Chambers Bay Golf Course is generating a surge of new tax dollars for University Place, but it’s also creating some headaches for residential neighbors.

Gary Matthews lives across the street from the walking trail that overlooks the $21 million course, which opened June 23. On weekends, his neighborhood gets busy.

Parked cars line Grandview Drive West. Some belong to golfers. Others belong to people who want to get an expansive view of the course from the Soundview Trail.

“It’s a little bit of a problem trying to squeeze through traffic,” Matthews said while doing yard work with son Zachary, 3.

At least two other people have complained about Chambers Bay visitors parking in their neighborhood, said Police Chief Jim Andrews. Authorities haven’t received reports of collisions or pedestrians hit by cars.

Overall, Pierce County and University Place leaders say, the golf course’s first two months of business turned out better than expected.

Ron Klein, Pierce County’s director of communications, said people had played more than 13,000 rounds of golf at the Scottish links-style course as of Aug. 12.

That’s 30 percent more than what county officials had projected. He said the course restaurant is busier than expected with walkers stopping by for a sandwich or drinks.

So far, Chambers Bay’s biggest beneficiary is University Place. The golf course generated $9,877 in city admissions tax revenue in its first week, said David Laden, UP’s finance director.

Taking into account traditional downtimes for golf courses and the winter months, Chambers Bay is on pace to generate about 16 percent more in admission tax revenue than city leaders predicted, he said.

University Place residents will get a pair of park areas next to Chambers Bay by next year. The city agreed to pay Pierce County $350,000 to help with their development.

The 6-acre North Meadow area north of the golf course will include a formal lawn and recreation area. It’s scheduled for completion over the next few months, Klein said.

The 22-acre Central Meadow area south of the course is scheduled to open next spring, he said. It will include an 11-acre lawn, trails, parking and restrooms.

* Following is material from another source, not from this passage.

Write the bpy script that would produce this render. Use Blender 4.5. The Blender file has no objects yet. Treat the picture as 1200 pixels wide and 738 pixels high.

City leaders don’t expect golf course business to drop dramatically after its first year, when the novelty of playing a new course can wear off for some golfers.

“As more people play, the novelty is going to turn into an expectation,” Laden said. “They’re going to want to play it regularly.”

It doesn’t appear the golf course is directly increasing business at University Place’s stores and restaurants, at least not yet.

Dirk Thompson with the Tacoma-Pierce County Chamber of Commerce said it’s too early to tell whether that’s happening.

But things could pick up as the city develops its $250 million Town Center project, scheduled to open in 2009.

The latest plans call for 140,000 square feet of retail space and an upscale hotel with about 200 rooms.

Assistant city manager Mariza Craig said a development group from New York visited University Place last month to study the hotel’s feasibility.

They said the two multimillion-dollar projects could feed off each other, according to Craig.

“They recognized the importance of having an asset like Chambers Bay and its synergy with Town Center,” she said.

The golf course has brought a small uptick in business for at least one owner.

Gay Landry operates Affairs, a cafe and bakery on Bridgeport Way West. Her business hasn’t seen increased foot traffic related to Chambers Bay, but she has catered desserts for two galas related to its opening.

She said other businesses probably won’t see direct profits now, but she expects they will over the next few years.

“I haven’t seen the foot traffic yet, but that’s not to say that it’s not going to happen,” Landry said. “I feel that property is one of the most important things to happen to this area.”